Friday, October 10, 2008

Barkham Street

Mary Stolz was a ubiquitous writer for children in the 1960s and 70s, and died in 2006. She wrote a wide range of books, but only four survive in my library. A Dog on Barkham Street (illustrated by tthe same gentleman, Leonard Shortall) who did early Encyclopedia Brown books) was written in 1960 and very pleasant to read, being reminiscent of Beverly Cleary or Carolyn Heywood, who would have been contemporaries.

Edward wants a dog, is beleaugered by a bully who lives next door, and is helped by a visit from a world traveling uncle, who brings him a dog. The problems are not huge, there is humor throughout the book, and the family is strong and supportive. Just looking at the cover makes me feel ten years old and happy. Oddly, my library does not have the companion title that I remember better, The Bully of Barkham Street.
The Explorer of Barkham Street (1985) was somehow depressing. It tells the story of the bully from the other two books, but he is reformed. He is also beset by problems, from his weight to his mother (gasp!) working, to his grandmother dying and his grandfather coming to live with his family. It was depressing and made me think of After School Specials. Has not circulated well at all, and may move to a happier home.

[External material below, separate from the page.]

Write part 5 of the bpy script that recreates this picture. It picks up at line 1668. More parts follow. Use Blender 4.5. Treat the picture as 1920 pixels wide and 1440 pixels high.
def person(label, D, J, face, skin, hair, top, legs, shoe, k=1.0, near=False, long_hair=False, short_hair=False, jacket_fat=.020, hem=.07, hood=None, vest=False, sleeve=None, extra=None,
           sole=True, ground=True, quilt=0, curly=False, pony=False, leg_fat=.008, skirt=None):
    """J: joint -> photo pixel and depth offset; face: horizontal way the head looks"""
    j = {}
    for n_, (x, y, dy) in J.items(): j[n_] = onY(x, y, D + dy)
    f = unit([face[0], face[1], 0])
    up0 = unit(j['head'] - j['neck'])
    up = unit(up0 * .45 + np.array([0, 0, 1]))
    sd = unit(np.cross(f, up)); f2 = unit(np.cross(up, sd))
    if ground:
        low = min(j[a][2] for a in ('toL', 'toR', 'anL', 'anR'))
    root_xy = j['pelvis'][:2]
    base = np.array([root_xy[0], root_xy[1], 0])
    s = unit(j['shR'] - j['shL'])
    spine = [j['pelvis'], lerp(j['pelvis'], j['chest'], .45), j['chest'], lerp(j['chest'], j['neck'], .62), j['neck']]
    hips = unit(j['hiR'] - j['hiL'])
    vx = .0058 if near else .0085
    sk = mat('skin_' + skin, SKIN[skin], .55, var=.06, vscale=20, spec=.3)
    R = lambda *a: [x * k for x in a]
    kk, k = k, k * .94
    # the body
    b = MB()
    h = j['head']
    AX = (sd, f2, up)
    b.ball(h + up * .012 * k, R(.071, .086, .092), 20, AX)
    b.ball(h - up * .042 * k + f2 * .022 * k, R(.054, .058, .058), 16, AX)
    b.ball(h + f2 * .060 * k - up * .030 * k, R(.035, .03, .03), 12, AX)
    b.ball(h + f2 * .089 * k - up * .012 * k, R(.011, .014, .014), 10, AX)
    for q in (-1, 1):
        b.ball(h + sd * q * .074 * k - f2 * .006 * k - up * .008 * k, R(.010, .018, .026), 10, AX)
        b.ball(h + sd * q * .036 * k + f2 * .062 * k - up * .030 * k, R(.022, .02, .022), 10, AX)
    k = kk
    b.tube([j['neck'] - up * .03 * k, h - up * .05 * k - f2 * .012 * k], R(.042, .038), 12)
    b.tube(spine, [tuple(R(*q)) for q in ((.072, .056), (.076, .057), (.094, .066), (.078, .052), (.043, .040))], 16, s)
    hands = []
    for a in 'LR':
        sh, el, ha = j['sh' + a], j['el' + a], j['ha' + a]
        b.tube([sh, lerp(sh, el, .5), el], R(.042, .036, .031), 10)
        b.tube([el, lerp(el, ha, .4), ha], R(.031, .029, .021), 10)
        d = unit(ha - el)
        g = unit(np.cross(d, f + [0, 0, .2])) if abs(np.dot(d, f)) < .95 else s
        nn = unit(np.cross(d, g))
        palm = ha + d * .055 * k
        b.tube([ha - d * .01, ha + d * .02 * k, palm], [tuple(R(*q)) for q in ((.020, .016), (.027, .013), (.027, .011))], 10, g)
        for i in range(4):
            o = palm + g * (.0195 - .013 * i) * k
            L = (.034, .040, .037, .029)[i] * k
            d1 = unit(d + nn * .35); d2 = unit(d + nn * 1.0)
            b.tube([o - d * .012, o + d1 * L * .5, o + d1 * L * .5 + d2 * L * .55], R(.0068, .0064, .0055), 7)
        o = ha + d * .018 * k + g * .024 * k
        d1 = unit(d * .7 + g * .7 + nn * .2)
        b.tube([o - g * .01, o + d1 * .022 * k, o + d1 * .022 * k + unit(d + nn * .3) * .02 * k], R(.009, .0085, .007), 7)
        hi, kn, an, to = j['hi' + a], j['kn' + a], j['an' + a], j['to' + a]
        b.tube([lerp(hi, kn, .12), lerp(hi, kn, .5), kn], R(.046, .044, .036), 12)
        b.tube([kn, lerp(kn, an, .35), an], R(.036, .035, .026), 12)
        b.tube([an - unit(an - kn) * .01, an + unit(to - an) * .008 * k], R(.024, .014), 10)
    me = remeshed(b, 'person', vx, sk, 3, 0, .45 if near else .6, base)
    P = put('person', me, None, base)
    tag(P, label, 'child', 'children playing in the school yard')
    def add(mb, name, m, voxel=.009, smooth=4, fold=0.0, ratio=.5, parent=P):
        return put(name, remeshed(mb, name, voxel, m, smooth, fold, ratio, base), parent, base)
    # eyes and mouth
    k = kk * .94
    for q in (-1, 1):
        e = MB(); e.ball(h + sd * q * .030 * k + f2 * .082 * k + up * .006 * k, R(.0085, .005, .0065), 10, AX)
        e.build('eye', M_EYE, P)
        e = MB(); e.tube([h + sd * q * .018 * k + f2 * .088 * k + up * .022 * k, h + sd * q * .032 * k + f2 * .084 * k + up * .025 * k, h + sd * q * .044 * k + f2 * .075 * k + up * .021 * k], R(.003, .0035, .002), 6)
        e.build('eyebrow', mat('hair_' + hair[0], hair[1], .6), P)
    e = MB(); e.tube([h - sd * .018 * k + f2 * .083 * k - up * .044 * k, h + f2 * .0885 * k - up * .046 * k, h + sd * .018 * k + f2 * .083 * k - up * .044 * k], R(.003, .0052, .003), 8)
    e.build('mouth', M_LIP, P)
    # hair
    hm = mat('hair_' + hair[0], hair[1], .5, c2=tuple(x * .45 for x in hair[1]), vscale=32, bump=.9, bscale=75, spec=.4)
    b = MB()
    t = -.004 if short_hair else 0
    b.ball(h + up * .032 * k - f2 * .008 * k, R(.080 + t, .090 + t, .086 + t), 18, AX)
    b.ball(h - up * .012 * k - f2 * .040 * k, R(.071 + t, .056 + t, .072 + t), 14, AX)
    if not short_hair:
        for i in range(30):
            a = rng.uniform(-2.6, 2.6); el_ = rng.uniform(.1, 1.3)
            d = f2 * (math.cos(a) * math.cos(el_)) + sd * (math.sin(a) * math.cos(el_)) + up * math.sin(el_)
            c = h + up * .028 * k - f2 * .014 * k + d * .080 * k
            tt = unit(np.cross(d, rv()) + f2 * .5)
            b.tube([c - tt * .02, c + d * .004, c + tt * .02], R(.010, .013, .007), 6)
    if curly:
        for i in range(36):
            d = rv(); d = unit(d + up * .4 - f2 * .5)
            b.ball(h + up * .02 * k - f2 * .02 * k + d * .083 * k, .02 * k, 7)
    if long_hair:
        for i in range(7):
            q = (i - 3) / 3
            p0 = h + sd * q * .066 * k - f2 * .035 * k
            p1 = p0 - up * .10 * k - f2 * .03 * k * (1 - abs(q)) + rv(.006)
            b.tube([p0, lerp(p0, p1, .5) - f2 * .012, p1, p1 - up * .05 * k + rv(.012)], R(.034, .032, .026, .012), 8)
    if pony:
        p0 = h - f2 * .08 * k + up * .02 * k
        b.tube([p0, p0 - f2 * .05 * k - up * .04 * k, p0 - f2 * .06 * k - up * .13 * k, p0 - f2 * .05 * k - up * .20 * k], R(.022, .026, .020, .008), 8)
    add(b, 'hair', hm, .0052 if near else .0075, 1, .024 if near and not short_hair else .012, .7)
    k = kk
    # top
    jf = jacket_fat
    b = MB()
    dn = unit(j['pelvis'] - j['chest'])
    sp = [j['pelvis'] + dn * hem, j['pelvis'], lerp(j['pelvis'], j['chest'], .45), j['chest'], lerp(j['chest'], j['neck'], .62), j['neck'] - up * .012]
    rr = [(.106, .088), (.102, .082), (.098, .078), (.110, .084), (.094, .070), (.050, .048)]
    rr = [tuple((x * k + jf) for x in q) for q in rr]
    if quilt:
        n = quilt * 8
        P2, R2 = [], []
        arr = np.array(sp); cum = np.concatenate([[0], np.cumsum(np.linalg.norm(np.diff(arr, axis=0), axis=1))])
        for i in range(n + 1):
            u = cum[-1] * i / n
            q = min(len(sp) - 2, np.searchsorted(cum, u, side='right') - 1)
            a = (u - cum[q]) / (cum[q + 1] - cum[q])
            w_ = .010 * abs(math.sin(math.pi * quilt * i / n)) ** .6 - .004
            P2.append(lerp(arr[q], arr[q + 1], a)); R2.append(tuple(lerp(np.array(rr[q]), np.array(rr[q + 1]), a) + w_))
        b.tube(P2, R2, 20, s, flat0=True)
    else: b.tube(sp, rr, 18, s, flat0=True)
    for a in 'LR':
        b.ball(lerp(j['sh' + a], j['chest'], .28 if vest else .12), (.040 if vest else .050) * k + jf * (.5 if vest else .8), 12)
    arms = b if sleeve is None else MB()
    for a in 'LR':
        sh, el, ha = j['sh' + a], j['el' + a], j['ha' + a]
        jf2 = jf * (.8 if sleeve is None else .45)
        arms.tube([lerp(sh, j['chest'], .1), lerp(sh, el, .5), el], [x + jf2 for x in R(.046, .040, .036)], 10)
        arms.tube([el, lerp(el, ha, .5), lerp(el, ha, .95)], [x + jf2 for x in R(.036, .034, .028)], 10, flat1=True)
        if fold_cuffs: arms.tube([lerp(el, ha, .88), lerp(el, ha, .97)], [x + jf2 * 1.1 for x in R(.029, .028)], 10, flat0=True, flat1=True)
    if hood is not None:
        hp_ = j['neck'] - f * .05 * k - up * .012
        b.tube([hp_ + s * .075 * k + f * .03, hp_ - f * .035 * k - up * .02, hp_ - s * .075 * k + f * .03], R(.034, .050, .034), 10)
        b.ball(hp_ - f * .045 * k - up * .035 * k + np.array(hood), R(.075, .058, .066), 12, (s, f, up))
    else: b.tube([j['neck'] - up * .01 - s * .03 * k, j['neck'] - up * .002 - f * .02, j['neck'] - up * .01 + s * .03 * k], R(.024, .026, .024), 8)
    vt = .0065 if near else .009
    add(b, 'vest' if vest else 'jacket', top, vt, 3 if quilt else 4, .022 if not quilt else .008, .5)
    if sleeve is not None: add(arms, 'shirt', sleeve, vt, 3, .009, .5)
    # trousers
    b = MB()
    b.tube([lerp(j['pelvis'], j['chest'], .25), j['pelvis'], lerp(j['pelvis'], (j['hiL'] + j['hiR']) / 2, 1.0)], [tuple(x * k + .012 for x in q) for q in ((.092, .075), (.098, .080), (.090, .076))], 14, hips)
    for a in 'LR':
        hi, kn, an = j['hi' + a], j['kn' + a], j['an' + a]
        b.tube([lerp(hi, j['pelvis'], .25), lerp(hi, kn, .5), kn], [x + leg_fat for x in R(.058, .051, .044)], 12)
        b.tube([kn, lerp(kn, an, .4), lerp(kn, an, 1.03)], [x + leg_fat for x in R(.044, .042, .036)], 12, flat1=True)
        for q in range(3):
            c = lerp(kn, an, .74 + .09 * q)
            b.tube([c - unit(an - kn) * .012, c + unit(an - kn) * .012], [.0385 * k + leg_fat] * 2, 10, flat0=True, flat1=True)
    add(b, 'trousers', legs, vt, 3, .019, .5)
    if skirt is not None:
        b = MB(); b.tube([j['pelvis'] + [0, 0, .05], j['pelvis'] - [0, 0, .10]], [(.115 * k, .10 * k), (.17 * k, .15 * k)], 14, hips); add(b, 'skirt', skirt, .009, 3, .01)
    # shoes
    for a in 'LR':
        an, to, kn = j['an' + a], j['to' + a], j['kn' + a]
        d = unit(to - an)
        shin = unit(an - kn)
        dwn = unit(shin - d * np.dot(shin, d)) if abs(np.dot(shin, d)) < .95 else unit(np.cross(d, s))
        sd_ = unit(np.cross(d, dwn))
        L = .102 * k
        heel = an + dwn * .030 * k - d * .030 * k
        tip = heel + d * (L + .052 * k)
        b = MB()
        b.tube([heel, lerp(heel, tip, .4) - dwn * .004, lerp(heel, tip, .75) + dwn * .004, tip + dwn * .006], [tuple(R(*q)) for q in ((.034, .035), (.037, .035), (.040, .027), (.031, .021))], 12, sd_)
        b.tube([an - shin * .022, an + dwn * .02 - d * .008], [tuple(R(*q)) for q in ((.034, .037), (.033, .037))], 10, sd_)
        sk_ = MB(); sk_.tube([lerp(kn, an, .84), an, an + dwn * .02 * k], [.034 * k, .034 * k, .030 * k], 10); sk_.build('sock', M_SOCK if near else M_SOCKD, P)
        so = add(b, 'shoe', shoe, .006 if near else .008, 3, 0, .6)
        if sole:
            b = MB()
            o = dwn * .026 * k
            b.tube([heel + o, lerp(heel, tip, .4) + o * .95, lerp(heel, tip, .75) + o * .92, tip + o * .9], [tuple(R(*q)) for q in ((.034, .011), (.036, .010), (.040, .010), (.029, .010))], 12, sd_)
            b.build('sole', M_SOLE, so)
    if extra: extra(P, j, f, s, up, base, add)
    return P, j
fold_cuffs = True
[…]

  1. Awesome blog you have here-- will definitely visit often.

  2. I loved Mary Stolz as a child. Thank you for bringing her to my attention again today.

  3. Anonymous4:58 PM EDT

    I agree, as much as I loved Mrs. Stolz's books (and still have a lot of the old thirty five cent paperback copies! now you KNOW I'm no kid) this was not one of my favorites. My favorite of her juvenile books was "The Noonday Friends."

    But personally I think she did better writing the YA level. I just re-read one of them over the weekend and still enjoyed it as much as ever. Her characters are so genuine.